A (written) plan is only the first step of implementation
Getting things done in time with available resources, everybody together, being one gearwheel of a machine, ideally efficient is what we call the modern division of labor. Optimizing these structures and limiting risks are the goals management should achieve.

But what to do, if the parts aren’t trying to work together on their own, ask how fast to turn while already knowing what to do? Isn’t that what we would expect? The role of management is so often, change parts, optimize the collaboration and limit the time, the machine isn’t producing.

But in a project you have to do the opposite – you have to build a working machine, often for an abstract, unknown goal out of parts, that weren’t designed to work together: Working at different speeds because of different free time, understanding and implementing different things because of different goals, languages and motivations.

So you can only try to motivate, explain risks and consequences that will occur when objectives and deadlines aren’t met. That is one part, but more importantly, you have to bring these parts together, so they start speaking to each other. What are the needs and motivations of the organizations and people that came together to collaborate on a project, should be the guideline for any project activity.

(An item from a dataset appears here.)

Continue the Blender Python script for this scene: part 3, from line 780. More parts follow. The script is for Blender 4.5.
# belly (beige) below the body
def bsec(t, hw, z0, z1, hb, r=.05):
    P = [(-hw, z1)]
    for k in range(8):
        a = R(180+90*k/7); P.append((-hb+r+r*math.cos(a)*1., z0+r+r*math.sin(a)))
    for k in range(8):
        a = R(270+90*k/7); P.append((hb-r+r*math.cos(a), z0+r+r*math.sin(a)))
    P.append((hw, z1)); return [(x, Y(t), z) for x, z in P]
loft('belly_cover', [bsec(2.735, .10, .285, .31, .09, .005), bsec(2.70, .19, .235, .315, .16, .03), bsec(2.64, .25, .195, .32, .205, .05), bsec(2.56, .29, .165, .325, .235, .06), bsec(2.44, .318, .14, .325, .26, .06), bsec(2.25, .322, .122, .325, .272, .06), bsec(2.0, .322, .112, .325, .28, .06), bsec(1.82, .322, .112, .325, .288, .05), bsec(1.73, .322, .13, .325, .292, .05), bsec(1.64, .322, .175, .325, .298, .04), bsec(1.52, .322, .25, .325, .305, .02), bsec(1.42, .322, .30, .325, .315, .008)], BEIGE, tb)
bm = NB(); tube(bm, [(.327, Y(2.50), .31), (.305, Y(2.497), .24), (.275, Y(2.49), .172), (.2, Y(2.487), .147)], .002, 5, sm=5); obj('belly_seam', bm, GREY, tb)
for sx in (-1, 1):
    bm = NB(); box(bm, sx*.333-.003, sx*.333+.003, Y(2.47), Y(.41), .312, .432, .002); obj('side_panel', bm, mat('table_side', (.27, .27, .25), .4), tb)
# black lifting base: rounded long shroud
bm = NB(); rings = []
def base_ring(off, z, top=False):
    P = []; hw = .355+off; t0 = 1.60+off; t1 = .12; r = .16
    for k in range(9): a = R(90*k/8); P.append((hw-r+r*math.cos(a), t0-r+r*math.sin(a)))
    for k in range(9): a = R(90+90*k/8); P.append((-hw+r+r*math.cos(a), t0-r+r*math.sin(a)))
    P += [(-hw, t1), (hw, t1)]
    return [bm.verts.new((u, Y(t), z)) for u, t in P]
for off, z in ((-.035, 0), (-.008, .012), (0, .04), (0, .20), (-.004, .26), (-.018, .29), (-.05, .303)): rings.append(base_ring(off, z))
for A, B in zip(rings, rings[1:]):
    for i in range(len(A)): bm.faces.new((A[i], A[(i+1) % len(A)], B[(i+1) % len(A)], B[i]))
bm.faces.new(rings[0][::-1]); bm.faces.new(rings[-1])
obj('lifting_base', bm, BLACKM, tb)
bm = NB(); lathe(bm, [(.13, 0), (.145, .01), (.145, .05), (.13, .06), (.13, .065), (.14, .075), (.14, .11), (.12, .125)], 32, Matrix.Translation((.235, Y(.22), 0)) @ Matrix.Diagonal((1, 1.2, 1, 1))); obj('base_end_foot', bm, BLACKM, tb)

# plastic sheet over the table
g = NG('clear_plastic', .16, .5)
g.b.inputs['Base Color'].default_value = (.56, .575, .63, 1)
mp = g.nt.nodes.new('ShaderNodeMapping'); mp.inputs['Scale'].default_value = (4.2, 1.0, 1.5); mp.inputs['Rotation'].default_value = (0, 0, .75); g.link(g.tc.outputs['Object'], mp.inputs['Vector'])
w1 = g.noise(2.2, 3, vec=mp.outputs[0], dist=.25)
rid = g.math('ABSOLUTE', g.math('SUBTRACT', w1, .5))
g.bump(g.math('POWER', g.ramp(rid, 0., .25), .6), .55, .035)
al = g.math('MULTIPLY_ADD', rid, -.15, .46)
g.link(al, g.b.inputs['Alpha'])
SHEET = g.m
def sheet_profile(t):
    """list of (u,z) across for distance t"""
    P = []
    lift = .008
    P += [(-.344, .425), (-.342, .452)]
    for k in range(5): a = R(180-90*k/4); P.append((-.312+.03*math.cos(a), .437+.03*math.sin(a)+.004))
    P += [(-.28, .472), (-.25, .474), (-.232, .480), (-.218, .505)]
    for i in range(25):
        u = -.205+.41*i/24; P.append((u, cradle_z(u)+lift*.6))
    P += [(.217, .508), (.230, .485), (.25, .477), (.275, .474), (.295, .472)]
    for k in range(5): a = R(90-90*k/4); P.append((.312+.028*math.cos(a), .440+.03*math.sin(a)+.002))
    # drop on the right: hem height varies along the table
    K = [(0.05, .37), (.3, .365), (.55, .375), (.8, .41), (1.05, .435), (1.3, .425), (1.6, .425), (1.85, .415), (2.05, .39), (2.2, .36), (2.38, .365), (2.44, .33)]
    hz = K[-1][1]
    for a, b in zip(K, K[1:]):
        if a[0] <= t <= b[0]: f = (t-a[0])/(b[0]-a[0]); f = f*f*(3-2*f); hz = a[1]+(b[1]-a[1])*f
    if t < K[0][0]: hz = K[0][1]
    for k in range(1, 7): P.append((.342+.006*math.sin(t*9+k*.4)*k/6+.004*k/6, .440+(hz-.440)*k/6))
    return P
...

Listen, but more importantly act
In an early course paper, I described the role of leading by two qualities: The ability to listen, but also the ability to decide and act based on this decision, also against different views and opinions. Perfect Win-Win situations may occur but because of external conditions, they are very rare.

So the way to go is to communicate, motivate and convince the others to work together, always trying to get close to the proposed outcomes – that can in the end also mean to change the proposed outcomes or that it is better if others take over responsibilities and tasks, because they fit better into the plan or simply just have more time. Working together on a project is an activity that happens on a day-to-day basis. What was possible in one week, can become impossible in another week. Leading so becomes the question of listening, juggling, while staying on course. That is a set of activities that can’t be split nor can they be delegated.

As an active lead someone has to have a definition what they want AND need to achieve, with that the project management can help. Also, we can help with bringing the people together that should collaborate or try to assemble different teams. With what we can’t help is to speak with each other, find a common base and motivate. In the end, every team, led by a partner institution is a machine of each one, with its own clock, plan and decision-making structure, that would break and would need to be rebuilt if heavily manipulated from outside. Some would say it is a self-organised social system.

So remember, as a lead in a project you have the ability to influence the output but you aren’t the one achieving it alone – but listening, motivating, while being actively approaching others are the keys of realization. Reducing complexity by developing options is a more advanced technique, anticipating needs and motivations of other the golden way.

Just to wait that someone waits for your plan and act on your word is a dead end in a project that leads often will experience as it is the way of non-project machines but not one of voluntarily systems of change.

The Face-to-Face communication at project management-related meetings & the Train-the-Faculty workshops was very important to get to know each other and to built trust. But with the changed “Smarter Steering & Monitoring Structures” and especially multiple parallel work packages the need and the active demanding of “Online Communication” is essential for the success of the project. But with the flaws of such channels, the quality of communication and collaboration strategies make the real difference.